Altrettanto noto è il dato di fatto che la gestione del fine vita vita dei manufatti in plastica, e in particolare del monouso, continua ad essere critica a livello globale, anche se con minori o maggiori responsabilità e prestazioni da parte dei vari paesi.
Minimizzazione, distrazione, benaltrismo e altre strategie
Tornando alle modalità di comunicazione promosse attraverso le campagne citate, ma anche utilizzate nella comunicazione su LinkedIN, le strategie adottate dall’industria tendono prevalentemente a minimizzare e contestare dati di altri fonti e ad imputare la situazione di inquinamento attuale ad altri settori. Riesce difficile pensare che alle persone preoccupate per la magnitudine del problema possa interessare sapere che “i tempi di degradazione della plastica sono minori di quanto si dice”, che la “quantità di plastiche e microplastiche presenti nei mari è di 1000 volte inferiore“, che “provengono da altre fonti” (tessile o automobilistico) e/o “non sono tossiche” ma “inerti come una protesi“.

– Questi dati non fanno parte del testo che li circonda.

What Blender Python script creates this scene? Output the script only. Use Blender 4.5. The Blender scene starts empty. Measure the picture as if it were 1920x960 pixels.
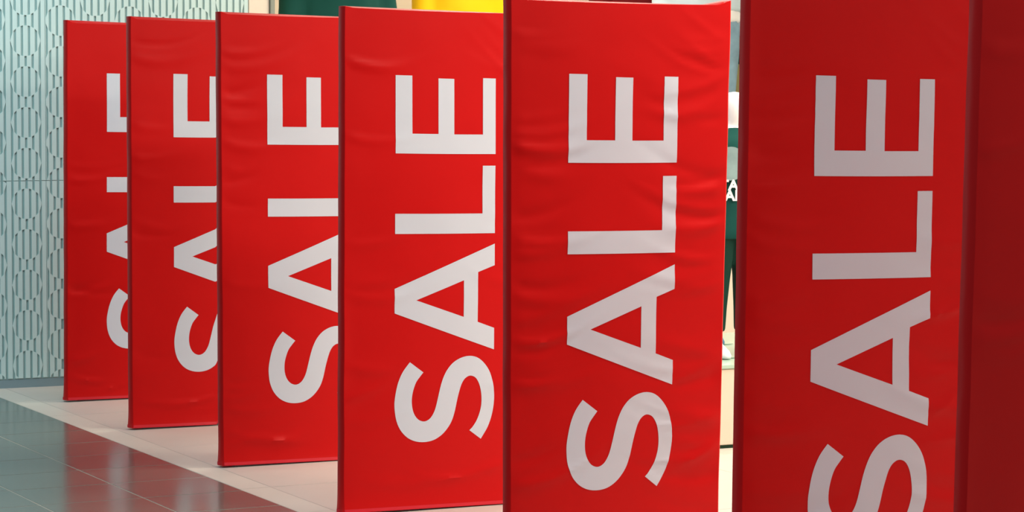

Oppure “sentirsi meglio” quando nella pillola video di “Raccoltala Giusta” viene imputato in prima battuta ai 10 fiumi di paesi asiatici e africani la responsabilità della dispersione dei rifiuti marini.
Nessun accenno o proposte di miglioramento sono arrivate invece per un Mare chiuso il nostro Mediterraneo che, così come fiumi e laghi, è affetto da livelli di inquinamento da microplastiche paragonabili a quelli dei vortici oceanici, e questo solamente grazie ai paesi vi si affacciano, come l’Italia, considerata al terzo posto come contributo dato allo sversamento di rifiuti plastici.
L’unico studio citato sulla pagina della campagna promossa da Unionplast/Federazione Gomma Plastica è un campionamento di pochi mesi delle microplastiche sul fiume Po condotto nel 2020 con il coordinamento dell’Autorità Distrettuale del Fiume Po-Ministero e Minambiente. La ricerca viene così introdotta sul sito di ADBPO (l’autorità di bacino) : “Informazioni allarmistiche o vere e proprie fake news periodicamente diffuse vengono da oggi temporaneamente accantonate per lasciare spazio ai risultati del primo progetto ufficiale di sperimentazione volto ad individuare le microplastiche nel Fiume Po.”
Secondo l’ex presidente di Unionplast Bergaglio non esiste neanche alcun sversamento importante di imballaggi in plastica (all’ora 1.48). Secondo Bergaglio “gli imballaggi prodotti e utilizzati in Italia non contribuiscono assolutamente ai numeri mirabolanti di tonnellate che finiscono nei mari citati dalle ONG e non partecipano in alcun modo alla creazione di plastiche e microplastiche che finiscono nei mari” (…) “L’imballaggio non contribuisce alla formazione delle microplastiche perché tra le prime fonti c’è l’industria tessile”.
Anche l’approccio benaltrista viene spesso utilizzato quando viene affermato che ” la plastica rappresenta meno dello 0,5% dei materiali e dei rifiuti” e rappresenta solo “una piccola parte del problema” mentre si continua ad ignorare più del 99% del problema”. Oppure che per proteggere gli oceani, dovremmo occuparci non solo di ciò che vediamo che galleggia ma anche delle sostanze chimiche tossiche e molti altri inquinanti e che, dulcis in fundo, le responsabilità della situazione attuale sono da ricercare “nei cittadini, nell’industria della pesca che disperde gli attrezzi da pesca oppure del tessile e dei pneumatici”.